At the end of the day (actually I think this was day 3) I decided I could forgo retrieving anything off the 500gb drive and, after I got a new case, I just reformatted the drive and started from scratch. Hopefully I didn’t forget to backup anything important but que sera, sera. I also realized much too late that of course I could have continued to run the Pi off the sd card and accessed the old drive in the original case I bought for whatever troubleshooting needed to be done. Sigh again.
My best moment in the whole process though, was when after I was up and running and happy with everything, I made an image of my sd card onto my Macbook. And then I plugged in the external, wrote the image to the disk, plugged it into the Pi and — omfg — the thing Just Worked.
In conclusion
So. I now have a fully functional computer about the size of a pack of cards that will do pretty much everything a light-weight computer user would want. The Pi’s have no graphics card per se so games are not really in the cards and they say it can struggle with high quality YouTube at times but that’s not really important for most people. On the other hand it can run two monitors right out of the box.
Linux has open source options for pretty much everything from an office suite to image editing that are compatible with most standards and can run most of the popular web browsers like Firefox and Chrome.
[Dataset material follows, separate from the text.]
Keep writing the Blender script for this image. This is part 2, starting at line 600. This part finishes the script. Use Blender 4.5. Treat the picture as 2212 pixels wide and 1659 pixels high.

So for <$200 (providing you have a monitor, mouse and keyboard) you can have a pretty damn fast computer that won’t be so different from a Windows machine or a Mac.
I have a lot more to say about the install but I think it will be a separate step-by-step-ish post. Suffice it to say after about 3 or four days of installing, googling and reinstalling I have a setup I like and can backup/restore easily. So it’s time to let the breaking commence!